For me though, the most important factor that is weighing over me is my namesake.




Lucy Stone was an amazing suffragete, fighting for women's rights and slave abolition. She was the first known woman not to take her husbands name after marriage.

She said, "My name is my identity and must not be lost."

In fact, doing a 'lucy stone' is to keep your maiden name after wedding.

 

She was not allowed to vote because she hadnt taken her husbands name and died before full rights of women to vote were established. She is a great hero for women.

So does it betray this proud association with Lucy Stone if I dont keep my name? Or is it in fact a sign of emancipation if after a century has passed I can now take my husbands name without any loss of rights?

Does it change my identity as Lucy Stone suggested? Well I dont think it does because my identity is now happily changed by being married to Gustavo.

Yet I love the name Lucy Stone. I love that it connects me to this inspirational figure.

I tried to honour her at my wedding day by speaking, that in itself still a pretty revolutionary thing for a bride to do at a wedding. Normally a bride focuses on looking beautiful, and everyone else talks about her beauty. The bride usually stays mute, smiling and staying demure.

I forced myself to speak to my friends and family because I was overwhelmed by the significance of the ritual of wedding, and wanted to thank my friends and family for creating it and being a part of it.

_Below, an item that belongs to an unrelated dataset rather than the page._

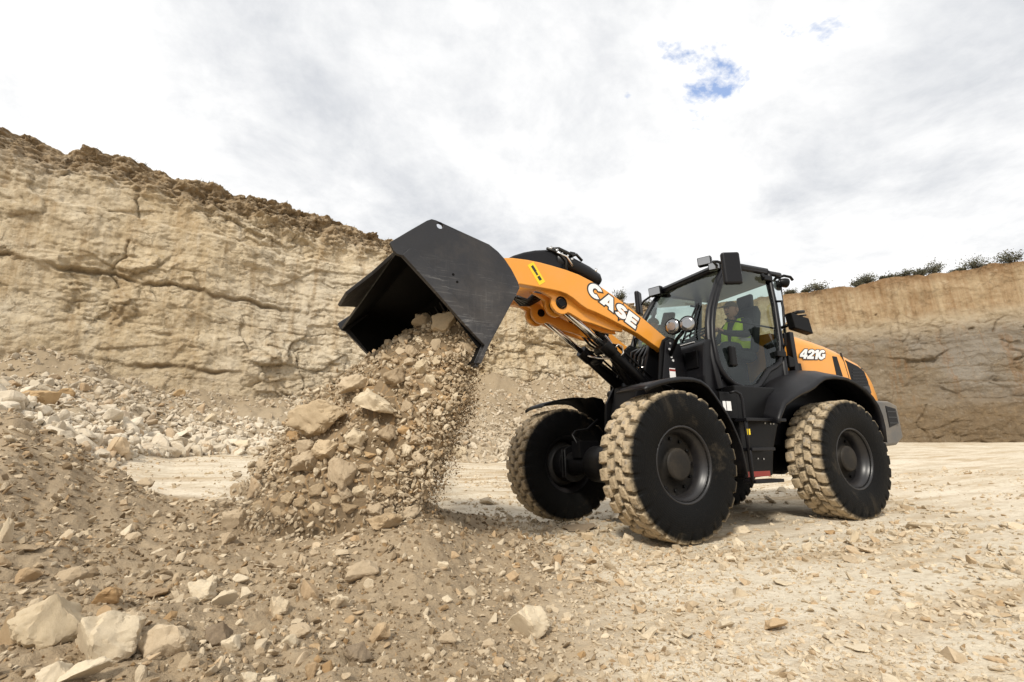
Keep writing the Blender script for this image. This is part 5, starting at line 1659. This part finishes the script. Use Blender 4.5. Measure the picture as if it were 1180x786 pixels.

Gustavo was poetic and heroic. I mumbled about Lucy Stone and keeping her married name, I dont think anyone understood what I said, but it didnt matter. The point was that I stood up and confirmed that I was more than a bride in a beautiful dress. I was Lucy Stone.

So what do I do? What have others done? Can I keep both names that I love so much. But I also so want to be Mr and Mrs something.

Perhaps we could be Mr and Mrs Lucy Stone Montes de Oca.